Curtatone on Somerville’s Sanctuary Status: “I Will Say to All Immigrants That We Stand with Them.”

border wall

Donald Trump, the former reality T.V. Star now slated to head the largest superpower in world history, has made no secret his disdain for undocumented immigrants.

He’s called for a border wall, for mass deportations, for triple the number of U.S. Immigration and Customs Enforcement agents, and he’s threatened to use federal funding as a tool against sanctuary cities. In a plan he released in late October for his first 100 days in office, stripping federal funding for sanctuary cities ranked third in the effort to “restore security and the constitutional rule of law.”

Sanctuary city leaders across the country, including officials Somerville and Cambridge, have pushed back. Local leaders have joined leaders in Los Angeles, Chicago, Minneapolis and Seattle in publicly blasting Trump’s threats to sanctuary cities.

“We are not going to run away from who we are,” said Somerville Mayor Joseph Curtatone by phone this week. “We are a community that espouses the values of civility, compassion, humanity and tolerance. We’re going to double down on those values. I will say to all immigrants that we stand with them.”

In a joint statement released by Cambridge Mayor Denise Simmons and City Manager Louis DePasquale, they said the city has stayed resolute in its sanctuary status since 1985 and doesn’t plan on changing.

“Today, the City of Cambridge remains just as committed to all of our residents as we have been over the past 31 years,” said Simmons.

For a year and a half, we’ve heard Trump talk, but it remains to be seen whether he has the political capital to act on any of his authoritarian promises. Still, next to a border wall funded by Mexico, stripping federal funding from sanctuary cities seems an easy goal.

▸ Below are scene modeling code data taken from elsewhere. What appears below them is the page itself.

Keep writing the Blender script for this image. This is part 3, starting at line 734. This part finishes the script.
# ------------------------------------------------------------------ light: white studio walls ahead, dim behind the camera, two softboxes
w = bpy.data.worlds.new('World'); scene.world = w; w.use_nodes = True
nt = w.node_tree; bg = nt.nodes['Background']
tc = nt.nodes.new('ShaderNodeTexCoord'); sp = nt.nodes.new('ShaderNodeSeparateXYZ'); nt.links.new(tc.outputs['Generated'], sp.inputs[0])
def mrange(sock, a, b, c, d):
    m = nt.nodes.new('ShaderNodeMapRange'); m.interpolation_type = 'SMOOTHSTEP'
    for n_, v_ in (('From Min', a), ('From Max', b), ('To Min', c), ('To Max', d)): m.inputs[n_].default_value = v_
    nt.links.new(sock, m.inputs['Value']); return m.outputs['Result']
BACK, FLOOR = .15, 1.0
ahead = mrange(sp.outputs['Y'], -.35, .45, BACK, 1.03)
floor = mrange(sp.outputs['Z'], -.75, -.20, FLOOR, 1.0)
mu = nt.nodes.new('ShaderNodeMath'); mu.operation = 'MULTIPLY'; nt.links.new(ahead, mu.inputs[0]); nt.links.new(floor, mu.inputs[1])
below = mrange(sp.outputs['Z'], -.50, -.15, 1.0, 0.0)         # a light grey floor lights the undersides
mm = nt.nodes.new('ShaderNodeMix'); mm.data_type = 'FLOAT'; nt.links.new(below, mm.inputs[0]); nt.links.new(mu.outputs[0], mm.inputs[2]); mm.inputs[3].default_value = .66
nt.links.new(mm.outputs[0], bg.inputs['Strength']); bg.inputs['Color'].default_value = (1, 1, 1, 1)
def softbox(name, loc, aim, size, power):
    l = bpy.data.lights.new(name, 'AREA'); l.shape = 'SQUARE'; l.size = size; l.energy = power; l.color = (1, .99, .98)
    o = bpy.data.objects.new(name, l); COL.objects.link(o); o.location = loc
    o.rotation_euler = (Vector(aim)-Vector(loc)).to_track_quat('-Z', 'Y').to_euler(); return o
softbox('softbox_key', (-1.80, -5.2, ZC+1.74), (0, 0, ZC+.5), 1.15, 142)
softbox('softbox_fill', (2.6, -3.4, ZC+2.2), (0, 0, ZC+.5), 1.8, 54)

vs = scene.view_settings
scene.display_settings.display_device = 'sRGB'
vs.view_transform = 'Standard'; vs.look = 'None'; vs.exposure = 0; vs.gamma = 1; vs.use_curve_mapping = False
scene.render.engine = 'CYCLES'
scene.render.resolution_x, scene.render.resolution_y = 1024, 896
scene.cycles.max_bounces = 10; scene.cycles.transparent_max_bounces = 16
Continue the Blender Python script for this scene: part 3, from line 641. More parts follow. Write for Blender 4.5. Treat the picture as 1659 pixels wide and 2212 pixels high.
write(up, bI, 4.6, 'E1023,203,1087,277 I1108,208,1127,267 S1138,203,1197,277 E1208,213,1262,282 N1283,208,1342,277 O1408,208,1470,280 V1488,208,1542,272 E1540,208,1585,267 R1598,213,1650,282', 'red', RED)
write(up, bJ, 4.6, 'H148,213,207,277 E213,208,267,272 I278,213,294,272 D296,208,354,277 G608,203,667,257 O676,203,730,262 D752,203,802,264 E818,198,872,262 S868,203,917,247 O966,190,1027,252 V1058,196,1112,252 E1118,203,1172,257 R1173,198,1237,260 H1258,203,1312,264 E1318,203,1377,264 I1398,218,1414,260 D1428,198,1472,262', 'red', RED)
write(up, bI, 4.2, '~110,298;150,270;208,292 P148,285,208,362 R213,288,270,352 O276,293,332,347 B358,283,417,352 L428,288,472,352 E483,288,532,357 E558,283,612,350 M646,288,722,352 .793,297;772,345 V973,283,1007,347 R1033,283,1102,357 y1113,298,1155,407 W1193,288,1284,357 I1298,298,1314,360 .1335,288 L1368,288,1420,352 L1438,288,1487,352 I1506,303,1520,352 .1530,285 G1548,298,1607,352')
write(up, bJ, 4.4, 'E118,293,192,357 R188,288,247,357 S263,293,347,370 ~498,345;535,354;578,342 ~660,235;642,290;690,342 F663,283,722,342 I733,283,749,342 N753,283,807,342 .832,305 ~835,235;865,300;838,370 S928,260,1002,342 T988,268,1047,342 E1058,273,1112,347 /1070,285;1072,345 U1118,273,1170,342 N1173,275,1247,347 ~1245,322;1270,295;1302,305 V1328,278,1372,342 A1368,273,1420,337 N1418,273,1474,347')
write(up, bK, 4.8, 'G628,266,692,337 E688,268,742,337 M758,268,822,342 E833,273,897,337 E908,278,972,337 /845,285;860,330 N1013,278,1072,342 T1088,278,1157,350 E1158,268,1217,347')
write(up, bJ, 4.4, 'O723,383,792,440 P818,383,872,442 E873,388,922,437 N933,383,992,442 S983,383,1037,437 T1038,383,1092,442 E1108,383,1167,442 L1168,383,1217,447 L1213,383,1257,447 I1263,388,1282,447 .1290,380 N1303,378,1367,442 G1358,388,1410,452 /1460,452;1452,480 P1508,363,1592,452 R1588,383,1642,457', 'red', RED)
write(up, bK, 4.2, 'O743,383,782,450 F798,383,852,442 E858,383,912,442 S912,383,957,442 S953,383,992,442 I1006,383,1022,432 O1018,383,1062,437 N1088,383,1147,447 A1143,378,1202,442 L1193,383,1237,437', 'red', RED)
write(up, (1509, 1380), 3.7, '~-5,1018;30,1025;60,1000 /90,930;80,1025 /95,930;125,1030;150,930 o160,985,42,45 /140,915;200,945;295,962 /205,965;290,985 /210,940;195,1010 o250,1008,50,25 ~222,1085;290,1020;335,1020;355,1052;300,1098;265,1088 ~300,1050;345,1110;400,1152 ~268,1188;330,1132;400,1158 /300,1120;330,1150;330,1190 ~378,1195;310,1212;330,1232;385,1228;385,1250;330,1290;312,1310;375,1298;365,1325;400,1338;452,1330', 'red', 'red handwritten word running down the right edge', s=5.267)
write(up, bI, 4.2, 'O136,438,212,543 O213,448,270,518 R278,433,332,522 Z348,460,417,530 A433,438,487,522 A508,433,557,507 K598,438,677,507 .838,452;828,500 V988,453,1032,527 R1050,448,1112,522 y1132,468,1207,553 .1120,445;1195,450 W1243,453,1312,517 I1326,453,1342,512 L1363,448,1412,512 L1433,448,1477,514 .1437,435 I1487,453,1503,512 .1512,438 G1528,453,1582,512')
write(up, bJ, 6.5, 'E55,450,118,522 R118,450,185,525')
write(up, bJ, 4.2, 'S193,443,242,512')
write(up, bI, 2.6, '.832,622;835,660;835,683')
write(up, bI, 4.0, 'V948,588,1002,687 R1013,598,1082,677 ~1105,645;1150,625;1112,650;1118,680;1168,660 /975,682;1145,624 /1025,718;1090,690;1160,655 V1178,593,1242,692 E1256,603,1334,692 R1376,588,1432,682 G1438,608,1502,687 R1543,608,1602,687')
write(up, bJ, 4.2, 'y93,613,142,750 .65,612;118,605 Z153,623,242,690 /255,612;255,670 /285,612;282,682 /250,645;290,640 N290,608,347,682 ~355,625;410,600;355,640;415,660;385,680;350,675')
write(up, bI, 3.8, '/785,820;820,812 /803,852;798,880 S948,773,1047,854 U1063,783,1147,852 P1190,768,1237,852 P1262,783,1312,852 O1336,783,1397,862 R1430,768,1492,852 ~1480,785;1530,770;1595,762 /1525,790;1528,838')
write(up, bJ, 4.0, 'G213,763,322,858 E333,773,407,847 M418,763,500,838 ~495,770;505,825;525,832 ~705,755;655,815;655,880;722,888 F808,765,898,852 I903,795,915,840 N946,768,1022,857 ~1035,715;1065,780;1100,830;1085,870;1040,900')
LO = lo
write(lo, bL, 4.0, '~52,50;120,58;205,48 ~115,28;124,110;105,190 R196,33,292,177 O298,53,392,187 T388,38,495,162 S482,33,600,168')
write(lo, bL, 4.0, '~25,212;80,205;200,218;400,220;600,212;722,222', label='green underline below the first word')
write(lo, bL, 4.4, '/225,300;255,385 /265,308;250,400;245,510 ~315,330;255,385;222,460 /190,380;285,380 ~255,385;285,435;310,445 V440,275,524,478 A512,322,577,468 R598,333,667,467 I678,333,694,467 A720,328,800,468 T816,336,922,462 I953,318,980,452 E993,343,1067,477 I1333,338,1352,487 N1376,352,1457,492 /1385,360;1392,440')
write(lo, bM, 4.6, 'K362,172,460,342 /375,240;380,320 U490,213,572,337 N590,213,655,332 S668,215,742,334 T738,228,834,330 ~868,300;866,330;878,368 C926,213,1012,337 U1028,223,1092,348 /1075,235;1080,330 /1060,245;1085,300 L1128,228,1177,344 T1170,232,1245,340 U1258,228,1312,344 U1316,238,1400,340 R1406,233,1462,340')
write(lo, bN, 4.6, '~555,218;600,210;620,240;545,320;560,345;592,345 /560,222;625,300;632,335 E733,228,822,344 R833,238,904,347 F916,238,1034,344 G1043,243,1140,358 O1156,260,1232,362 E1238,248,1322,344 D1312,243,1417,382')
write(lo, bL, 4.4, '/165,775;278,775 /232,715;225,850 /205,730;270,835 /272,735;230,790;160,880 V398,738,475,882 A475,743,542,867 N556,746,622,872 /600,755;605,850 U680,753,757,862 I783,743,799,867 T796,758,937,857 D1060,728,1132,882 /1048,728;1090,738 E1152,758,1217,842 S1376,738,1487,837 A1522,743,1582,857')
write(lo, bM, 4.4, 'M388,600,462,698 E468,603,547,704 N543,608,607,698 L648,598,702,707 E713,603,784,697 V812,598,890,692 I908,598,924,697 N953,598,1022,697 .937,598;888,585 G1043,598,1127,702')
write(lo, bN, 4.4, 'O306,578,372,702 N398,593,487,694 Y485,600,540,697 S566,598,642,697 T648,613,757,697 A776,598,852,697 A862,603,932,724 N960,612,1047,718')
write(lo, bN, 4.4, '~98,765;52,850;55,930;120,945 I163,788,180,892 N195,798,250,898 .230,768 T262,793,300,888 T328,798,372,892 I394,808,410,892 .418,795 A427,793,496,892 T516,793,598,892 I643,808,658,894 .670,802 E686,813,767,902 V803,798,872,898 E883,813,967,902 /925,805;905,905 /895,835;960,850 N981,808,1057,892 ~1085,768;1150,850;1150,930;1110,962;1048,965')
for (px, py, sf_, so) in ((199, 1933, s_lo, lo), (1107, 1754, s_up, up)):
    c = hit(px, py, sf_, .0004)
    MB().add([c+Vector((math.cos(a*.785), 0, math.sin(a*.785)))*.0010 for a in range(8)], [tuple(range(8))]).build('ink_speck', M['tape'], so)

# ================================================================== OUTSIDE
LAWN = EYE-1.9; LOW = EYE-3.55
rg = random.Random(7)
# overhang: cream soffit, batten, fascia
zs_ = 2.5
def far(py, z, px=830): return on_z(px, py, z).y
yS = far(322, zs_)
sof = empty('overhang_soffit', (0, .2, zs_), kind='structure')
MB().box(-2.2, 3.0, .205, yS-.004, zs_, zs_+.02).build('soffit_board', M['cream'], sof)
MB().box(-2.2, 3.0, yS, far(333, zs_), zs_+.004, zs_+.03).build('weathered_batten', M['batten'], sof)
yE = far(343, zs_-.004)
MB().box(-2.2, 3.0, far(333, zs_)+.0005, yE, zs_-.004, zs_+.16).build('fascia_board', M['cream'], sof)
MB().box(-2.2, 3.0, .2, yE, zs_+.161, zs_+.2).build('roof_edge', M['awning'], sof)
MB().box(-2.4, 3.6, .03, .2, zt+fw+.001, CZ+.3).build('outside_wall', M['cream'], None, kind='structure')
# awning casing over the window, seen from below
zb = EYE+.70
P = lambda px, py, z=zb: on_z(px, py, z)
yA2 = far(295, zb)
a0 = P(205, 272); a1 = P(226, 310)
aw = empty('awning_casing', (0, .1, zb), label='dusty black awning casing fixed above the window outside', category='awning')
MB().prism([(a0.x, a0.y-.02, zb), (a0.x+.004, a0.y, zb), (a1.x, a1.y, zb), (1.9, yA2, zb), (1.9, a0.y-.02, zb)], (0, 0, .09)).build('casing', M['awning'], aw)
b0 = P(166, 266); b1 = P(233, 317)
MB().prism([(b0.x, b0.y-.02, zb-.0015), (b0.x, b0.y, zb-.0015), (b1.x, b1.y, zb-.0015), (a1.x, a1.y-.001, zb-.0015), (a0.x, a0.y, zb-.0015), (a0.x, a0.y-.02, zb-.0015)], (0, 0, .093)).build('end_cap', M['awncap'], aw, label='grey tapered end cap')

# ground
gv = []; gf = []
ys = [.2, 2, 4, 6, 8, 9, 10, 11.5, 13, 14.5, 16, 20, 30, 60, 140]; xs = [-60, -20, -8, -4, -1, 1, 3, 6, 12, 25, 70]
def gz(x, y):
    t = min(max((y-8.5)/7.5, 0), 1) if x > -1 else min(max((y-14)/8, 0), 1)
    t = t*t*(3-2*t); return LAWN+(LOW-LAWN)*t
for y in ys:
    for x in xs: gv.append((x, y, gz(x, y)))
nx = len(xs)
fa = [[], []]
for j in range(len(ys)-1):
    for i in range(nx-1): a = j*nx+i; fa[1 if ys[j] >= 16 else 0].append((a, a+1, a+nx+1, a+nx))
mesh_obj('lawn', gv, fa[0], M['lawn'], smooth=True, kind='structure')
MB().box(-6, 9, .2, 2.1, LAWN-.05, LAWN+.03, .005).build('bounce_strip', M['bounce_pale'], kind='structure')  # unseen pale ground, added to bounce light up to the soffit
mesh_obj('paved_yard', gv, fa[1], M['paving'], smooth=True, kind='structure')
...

Cambridge and Somerville are among about 32 so-called sanctuary cities in the country. The term is a catch-all for a variety of local ordinances that block municipal police from assisting federal agents in deportation cases, block police from pursuing people based on questions of their immigrant status, and block police from pressing charges on people found to have violated federal immigration laws.

Curtatone said that Somerville will sooner tighten its fiscal belt than sell out on its values.

“We stand with them, side by side. We’re one community, we’re one country. I know there’s a lot of fear and anxiety because there’s the unknown. We really don’t know what is going to happen,” he said.

But Trump won the election, and the democratic process needs to be respected, he said.

“I want to give the president-elect the benefit of the doubt and take him at his word when he stated in his acceptance speech that he wants to be the president of all people,” said Curtatone. “Well, if he wants to be the president of all people, then I would hope he would take his self-proclaimed business acumen and take a hard look at the facts.”

Those facts, according to Curtatone, are that there are more than 11 million undocumented immigrants living in the United States, and those people are critical parts to local economies, culture and democracy. Mass deportations, he said, could lead to another recession.

But, if Trump were to act on his immigration rhetoric and strip federal funding, it wouldn’t hit Somerville all that hard. Federal funding accounts for 3 percent of the annual budget, a sum officials are confident the city could absorb.

Federal money funds school programs like reduced cost or free lunches and special education classes, as well as city-wide programs addressing issues like opioid addiction, said Denise Taylor, city spokeswoman.

“Should it come to federal funding cuts, we will not allow our school children to go hungry, our special needs students to go without services, or any of our critical needs to go unmet,” said Taylor.

The services would be maintained, she said, through self-selected budget cuts or process efficiency.

Those, like Trump, who deride sanctuary cities, feel they harbor dangerous criminals.

By the numbers, Somerville’s population is one-third foreign born. Within city limits, residents speak 52 languages. Somerville officials passed sanctuary city language in 1987 and crime has dropped at least 50 percent since, said Taylor.

The sanctuary city statute allows undocumented immigrants to feel safe about calling the police, she said, and not deporting undocumented immigrants for minor vehicle infractions keeps together families that otherwise would be needlessly ripped apart.

“In short, crime is down and Somerville is thriving, and being a sanctuary city has aided not hindered that,” said Taylor.

In 2014, the Curtatone Administration showed a longstanding commitment to its sanctuary city status with an executive order that limited participation in the federal Secure Communities program, which asks that local police hold undocumented immigrants for two days after said individual has either posted bail or been released without it.

City government will continue to pursue action resisting federal immigration policies that put undocumented residents at risk, said Curtatone.

“We’re not going to rescind our sanctuary city declaration and status. That’s not going to happen,” he said.

In Cambridge, officials are encouraging undocumented immigrants to reach out to the city’s services, like the Cambridge Immigrant Rights Commission and programming at the Community Learning Center. Further, they stressed the police department’s commitment to helping any citizen that wishes to report a crime, regardless of immigration status. Officers do not inquire into immigration status, said DePasquale, city manager.

“Cambridge remains a welcoming community for all,” he said.